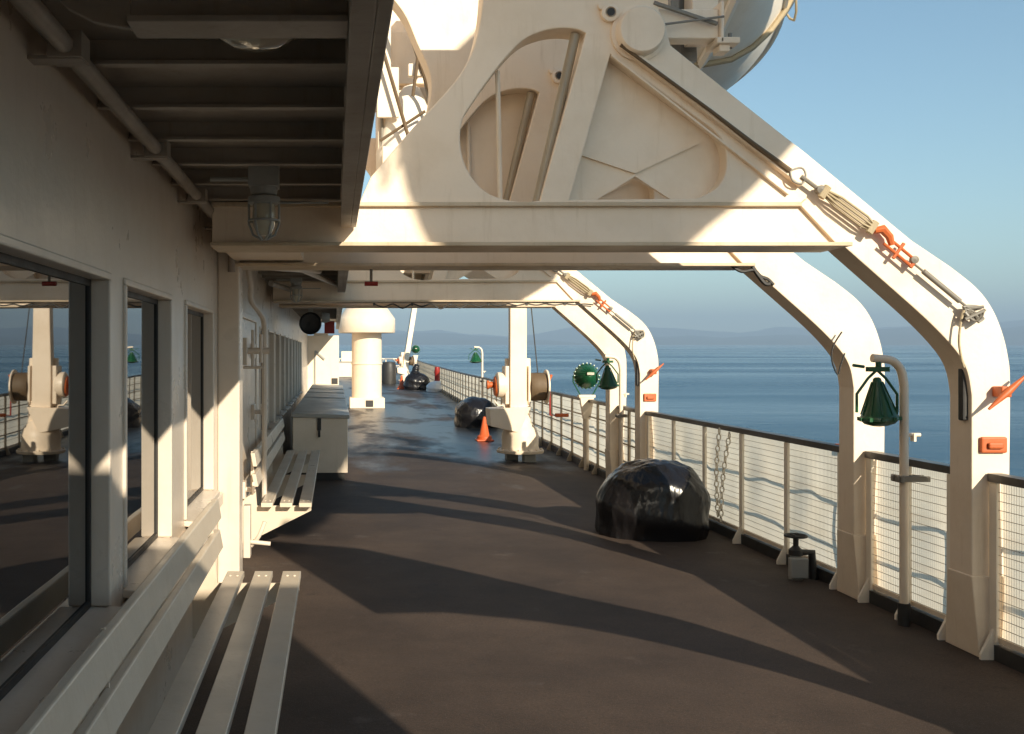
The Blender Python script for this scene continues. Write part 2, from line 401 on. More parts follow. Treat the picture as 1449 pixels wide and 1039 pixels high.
# overhang
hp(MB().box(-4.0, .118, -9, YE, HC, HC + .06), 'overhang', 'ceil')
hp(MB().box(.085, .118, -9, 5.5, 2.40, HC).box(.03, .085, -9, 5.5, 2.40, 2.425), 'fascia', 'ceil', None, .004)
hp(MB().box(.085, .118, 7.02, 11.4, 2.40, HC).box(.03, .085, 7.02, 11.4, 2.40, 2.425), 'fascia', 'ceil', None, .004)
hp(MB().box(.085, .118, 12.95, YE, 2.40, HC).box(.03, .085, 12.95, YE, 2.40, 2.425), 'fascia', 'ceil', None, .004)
hp(MB().box(-4.0, -.45, -9, YE - .5, HC + .062, 5.4), 'bounce_storey', 'white')  # unseen storey added to bounce sunlight onto the davit frames
ribs = [(.35 + .5 * k) for k in range(62) if not (5.45 < .35 + .5 * k < 7.0 or 11.4 < .35 + .5 * k < 12.95 or 2.0 < .35 + .5 * k < 2.5)]
for y in ribs:
    if y > 24: continue
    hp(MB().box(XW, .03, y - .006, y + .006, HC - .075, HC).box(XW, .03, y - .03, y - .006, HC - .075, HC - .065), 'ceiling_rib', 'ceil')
k = MB(); k.box(-.45, .03, 2.18, 2.2, HC - .17, HC).box(-.45, .03, 2.13, 2.25, HC - .185, HC - .17)
k.prism([(-.64, HC), (-.63, HC - .10), (-.59, HC - .14), (-.53, HC - .17), (-.45, HC - .185), (-.45, HC)], 'y', 2.18, 2.2)
hp(k, 'web_frame', 'ceil', None, .003)
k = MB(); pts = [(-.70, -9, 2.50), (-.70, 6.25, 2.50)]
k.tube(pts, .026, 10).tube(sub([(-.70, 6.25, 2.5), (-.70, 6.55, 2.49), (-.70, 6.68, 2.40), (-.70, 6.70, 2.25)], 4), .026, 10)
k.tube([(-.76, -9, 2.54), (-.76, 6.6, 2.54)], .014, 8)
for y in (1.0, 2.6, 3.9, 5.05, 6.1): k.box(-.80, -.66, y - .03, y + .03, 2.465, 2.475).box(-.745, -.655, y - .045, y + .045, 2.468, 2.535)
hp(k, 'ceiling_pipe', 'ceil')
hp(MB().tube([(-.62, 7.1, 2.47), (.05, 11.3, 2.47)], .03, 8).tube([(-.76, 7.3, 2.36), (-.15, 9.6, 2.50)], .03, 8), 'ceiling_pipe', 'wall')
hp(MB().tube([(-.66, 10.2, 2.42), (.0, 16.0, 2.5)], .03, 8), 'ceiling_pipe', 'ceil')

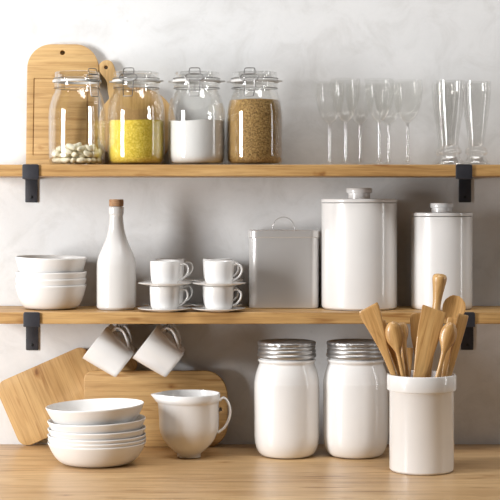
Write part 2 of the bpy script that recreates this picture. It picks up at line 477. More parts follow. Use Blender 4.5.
# long board lying on its edge in front of it
k = S(-0.032)
Lb, Hb = 143.5 * k, 75.5 * k
bm = bmesh.new()
ol = rounded(0, Lb, 0, Hb, [8 * k, (20 * k, 22 * k), (22 * k, 26 * k), 9 * k], 10)
slab_into(bm, [ol, circle(135.8 * k, 37.2 * k, 2.1 * k, 18)], -0.0125, 0, 0.0016)
o = finish('long_board', bm, M['board_h'], angle=35)
o.location = (P(84.3, 400, -0.032).x, -0.0315, 0.0004)
o.rotation_euler = (-R(1.0), 0, 0)
tag(o, 'long rounded oak board on its edge behind the cream jug', 'cutting board')

# ------------------------------------------------------------------ clip jars
JY = -0.108
k = S(JY)
def hj(y): return (165.9 - y) * k
def make_jar():
    e = empty('clip_jar', (0, 0, 0), 'x', 'jar', 'clip-top glass storage jars')
    outer = [(0, 165.4), (20, 165.4), (23, 165.9), (26, 164.9), (27.9, 161.9), (28.5, 157), (28.7, 149), (28.7, 118), (28.4, 111), (27.4, 104.5), (25.4, 98), (23.2, 93), (21.9, 90), (21.6, 88.6), (22.9, 87.8), (23.1, 85.2), (22.4, 83.4)]
    inner = [(20.8, 83.2), (20.6, 89), (21.8, 93), (24.2, 98), (26.2, 104.5), (27.2, 111), (27.5, 118), (27.5, 149), (27.3, 157), (26.5, 161.6), (24, 163.9), (0, 164.4)]
    bm = bmesh.new()
    lathe(bm, [(r * k, hj(y)) for r, y in outer + inner], 72)
    finish('glass_body', bm, M['glass'], e, angle=60)
    bm = bmesh.new()
    lid = [(0, 72.9), (18.5, 72.7), (21.2, 72.4), (22.4, 73.0), (22.7, 74.4), (22.5, 77.6), (23.0, 78.4), (23.1, 80.2), (22.6, 80.7), (20, 80.7), (19.6, 78.5), (19.2, 75.6), (0, 75.2)]
    lathe(bm, [(r * k, hj(y)) for r, y in lid], 72)
    finish('lid', bm, M['lid_glass'], e, angle=50)
    bm = bmesh.new()          # rubber ring with its two pull tabs
    lathe(bm, [(20.2 * k, hj(83.2)), (24.0 * k, hj(83.2)), (24.5 * k, hj(82.0)), (24.0 * k, hj(80.8)), (20.2 * k, hj(80.8))], 72, closed=True)
    for a in (R(0), R(180)):
        q = Matrix.Rotation(a, 3, 'Z')
        ring = []
        for z in (hj(82.6), hj(81.2)):
            ring.append([bm.verts.new(q @ Vector((x * k, y * k, z))) for x, y in ((23, -4), (27, -2.6), (28.4, 0), (27, 2.6), (23, 4))])
        bm.faces.new(ring[0][::-1]); bm.faces.new(ring[1])
        for i in range(5):
            j = (i + 1) % 5
            bm.faces.new((ring[0][i], ring[0][j], ring[1][j], ring[1][i]))
    finish('rubber_seal', bm, M['gasket'], e, angle=50)
    wr = 0.36 * k
    bm = bmesh.new()          # wire round neck and round lid
    for rr, y in ((22.9, 89.0), (23.4, 79.3)):
        tube(bm, [(rr * k * math.cos(2 * PI * i / 64), rr * k * math.sin(2 * PI * i / 64), hj(y)) for i in range(64)], wr, 8, True)
    # hinge at the back
    tube(bm, [(x * k, 24.2 * k, hj(y)) for x, y in ((-4, 89), (-4, 78), (4, 78), (4, 89))], wr, 8, True)
    finish('wire_band', bm, M['wire'], e)
    bm = bmesh.new()
    yy = -25.2 * k
    def loop(pts, y=yy, dy=None):
        tube(bm, catmull([(a * k, (dy(b) if dy else y), hj(b)) for a, b in pts], 4, True), wr * 1.15, 8, True)
    loop([(-5, 76), (-5.2, 72), (-4.2, 70.4), (0, 70.2), (4.2, 70.4), (5.2, 72), (5, 76), (0, 76.4)], dy=lambda b: -24.4 * k if b > 75 else -24.4 * k + (75 - b) * 0.25 * k)
    loop([(-9.2, 79.6), (-6.4, 76.4), (0, 75.8), (6.4, 76.4), (9.2, 79.6), (6.2, 82.6), (0, 83.0), (-6.2, 82.6)])
    loop([(-5, 82), (-5, 90), (-4.6, 97), (-3.6, 98), (0, 98.1), (3.6, 98), (4.6, 97), (5, 90), (5, 82), (0, 81.6)], dy=lambda b: -25.9 * k if b < 90 else -25.9 * k - (b - 90) * 0.12 * k)
    finish('clip', bm, M['wire'], e)
    return e
jar_rows = [(77.0, 47, 'glass clip jar with a handful of white beans, before the arched board'),
            (136.2, -14, 'glass clip jar half full of yellow cornmeal'),
            (196.7, -3, 'glass clip jar half full of white flour'),
            (254.6, -12, 'glass clip jar filled to the shoulder with brown grain')]
proto = make_jar()
jar_pos = []
for i, (px, rz, lab) in enumerate(jar_rows):
    loc = Vector((P(px, 165, JY).x, JY, Z_TOP + 0.0003))
    jar_pos.append(loc)
    if i == 0:
        proto.location = loc; proto.rotation_euler = (0, 0, R(rz)); proto['label'] = lab
    else: copy_tree(proto, loc, lab, (0, 0, R(rz)))

def filling(name, i, ytop, mat, label, cat, wav):
    side = [(27.2, 118), (27.2, 149), (27.0, 157), (26.2, 161.3), (23.8, 163.5), (0, 164.0)]
    if ytop < 112: side = [(25.7, 104.5), (26.7, 110)] + side
    top = [(0, ytop + 0.2), (8, ytop), (16, ytop + 0.3), (23, ytop)]
    edge = [(24.4 if ytop < 112 else 27.0, ytop + 0.3)] if ytop < 112 else [(27.2, ytop)]
    side = [q for q in side if q[1] > ytop + 1]
    bm = bmesh.new()
    lathe(bm, [(max(0, r) * k, hj(y)) for r, y in top + edge + side], 72)
    for v in bm.verts:
        if abs(v.co.z - hj(ytop)) < 1.5 * k:
            a = math.atan2(v.co.y, v.co.x); rr = math.hypot(v.co.x, v.co.y) / (27 * k)
            v.co.z += wav * k * rr * (math.sin(2 * a + 1 + i) * 0.6 + math.sin(5 * a + i) * 0.3 + math.sin(9 * a) * 0.15)
    o = finish(name, bm, mat, angle=50)
    o.location = jar_pos[i]
    tag(o, label, cat, kind='stuff')
filling('cornmeal', 1, 121.3, M['yellow'], 'fine yellow cornmeal in the second clip jar', 'cornmeal', 0.5)
filling('flour', 2, 121.6, M['flour'], 'white flour in the third clip jar', 'flour', 1.2)
filling('brown_grain', 3, 100.6, M['brown'], 'small brown grain filling the fourth clip jar', 'grain', 0.4)

# beans: settle capsules (two balls each) in the jar, then place one bean on each
def settle(nb, rc, ra, hl, seed=3):
    g = np.random.default_rng(seed)
    c = np.zeros((nb, 3)); th = g.uniform(0, 2 * PI, nb); rr = (rc - ra - hl) * np.sqrt(g.uniform(0, 1, nb))
    c[:, 0] = rr * np.cos(th); c[:, 1] = rr * np.sin(th); c[:, 2] = np.linspace(0.01, 0.16, nb)
    d = g.normal(size=(nb, 3)); d[:, 2] *= 0.45; d /= np.linalg.norm(d, axis=1)[:, None]
    p = np.concatenate([c - d * hl, c + d * hl])
    idx = np.arange(2 * nb); mate = (idx + nb) % (2 * nb)
    same = np.zeros((2 * nb, 2 * nb), bool); same[idx, mate] = True; same[idx, idx] = True
    for it in range(900):
        p[:, 2] -= 0.0006 * (1 if it < 700 else 0.0)
        for _ in range(2):
            v = p[:, None] - p[None]; dist = np.linalg.norm(v, axis=2) + 1e-9
            pen = np.where(same, 0, np.maximum(0, 2 * ra - dist))
            p += (v / dist[..., None] * pen[..., None]).sum(1) * 0.28
            r2 = np.hypot(p[:, 0], p[:, 1]) + 1e-9
            f = np.minimum(1, (rc - ra) / r2); p[:, 0] *= f; p[:, 1] *= f
            p[:, 2] = np.maximum(p[:, 2], ra)
            m = (p[:nb] + p[nb:]) / 2; dd = p[nb:] - p[:nb]; dd /= np.linalg.norm(dd, axis=1)[:, None] + 1e-9
            p = np.concatenate([m - dd * hl, m + dd * hl])
    return (p[:nb] + p[nb:]) / 2, (p[nb:] - p[:nb]) / (2 * hl)
bc, bd = settle(92, 25.6 * k, 0.0064, 0.0050)
bm = bmesh.new()
bmesh.ops.create_uvsphere(bm, u_segments=16, v_segments=12, radius=1.0)
for v in bm.verts:
    x, y, z = v.co
    v.co = Vector((z * 0.0112, y * 0.0059, x * 0.0060 + 0.0020 * (1 - z * z) - 0.0014))
bean0 = None
for c, d in zip(bc, bd):
    if bean0 is None: o = bean0 = finish('white_bean', bm, M['bean'])
    else:
        o = bean0.copy(); col.objects.link(o)
    q = Vector(d).to_track_quat('X', 'Z') @ Euler((rnd.uniform(0, 6.28), 0, 0)).to_quaternion()
    o.rotation_mode = 'QUATERNION'; o.rotation_quaternion = q
    o.location = jar_pos[0] + Vector((c[0], c[1], c[2] + hj(164.3)))
    tag(o, 'plump white dried bean in the heap inside the first clip jar', 'bean', 'white beans in the glass jar')

# ------------------------------------------------------------------ wine glasses
def make_wine():
    s = S(-0.13)
    e = empty('wine_glass', (0, 0, 0), 'x', 'glass', 'wine glasses on the upper shelf')
    hb = 43.0 * s
    bm = bmesh.new()
    o_ = [(1.6, 0.0), (4.2, 1.1), (8.4, 5.6), (11.8, 13), (14.1, 22.5), (15.0, 30.5), (14.9, 36), (14.4, 42)]
    cur = catmull([(a * s, 0, hb + b * s) for a, b in o_], 4)
    outer = [(p.x, p.z) for p in cur]
    inner = [(max(p.x - 0.0012, 0.0003), p.z + 0.0008) for p in cur[2:]][::-1]
    inner[0] = (outer[-1][0] - 0.0009, outer[-1][1])
    lathe(bm, [(0, hb - 0.0008)] + outer + inner + [(0, hb + 0.003)], 48)
    finish('bowl', bm, M['fine_glass'], e, angle=60)
    bm = bmesh.new()
    lathe(bm, [(0, hb - 0.001), (0.0046, hb - 0.0012), (0.0034, hb - 0.006), (0.0031, hb * 0.5), (0.0033, 0.016), (0.0042, 0.0105), (0.006, 0.0085), (0, 0.0075)], 24)
    finish('stem', bm, M['stem_glass'], e, angle=60)
    bm = bmesh.new()
    lathe(bm, [(0, 0.0074), (0.0062, 0.0082), (0.009, 0.0056), (0.016, 0.0030), (0.027, 0.0014), (0.0282, 0.0008), (0.027, 0), (0, 0)], 40)
    finish('foot', bm, M['fine_glass'], e, angle=60)
    return e
wp = make_wine()
for i, (px, y, sc, lab) in enumerate([(329.6, -0.118, 0.985, 'clear wine glass at the outer end of its row, next to the brown grain jar'),
                              (345.6, -0.165, 1.0, 'clear wine glass standing in front, second from the brown grain jar'),
                              (360.0, -0.062, 0.985, 'clear wine glass at the back, between the two front glasses'),
                              (379.2, -0.165, 1.0, 'clear wine glass standing in front, fourth from the brown grain jar'),
                              (388.6, -0.062, 0.985, 'clear wine glass at the back, behind the fourth and last ones'),
                              (407.6, -0.130, 1.0, 'clear wine glass at the end of the row closest to the beer glasses')]):
    loc = (P(px, 160, y).x, y, Z_TOP + 0.0002)
    o = wp if i == 0 else copy_tree(wp)
    o.location = loc; o['label'] = lab; o.scale = (sc, sc, sc)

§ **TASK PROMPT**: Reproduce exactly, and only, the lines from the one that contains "Write part 2 of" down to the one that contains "tag(o, 'long rounded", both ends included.

§ **WRITTEN REPLY**:
Write part 2 of the bpy script that recreates this picture. It picks up at line 477. More parts follow. Use Blender 4.5.
# long board lying on its edge in front of it
k = S(-0.032)
Lb, Hb = 143.5 * k, 75.5 * k
bm = bmesh.new()
ol = rounded(0, Lb, 0, Hb, [8 * k, (20 * k, 22 * k), (22 * k, 26 * k), 9 * k], 10)
slab_into(bm, [ol, circle(135.8 * k, 37.2 * k, 2.1 * k, 18)], -0.0125, 0, 0.0016)
o = finish('long_board', bm, M['board_h'], angle=35)
o.location = (P(84.3, 400, -0.032).x, -0.0315, 0.0004)
o.rotation_euler = (-R(1.0), 0, 0)
tag(o, 'long rounded oak board on its edge behind the cream jug', 'cutting board')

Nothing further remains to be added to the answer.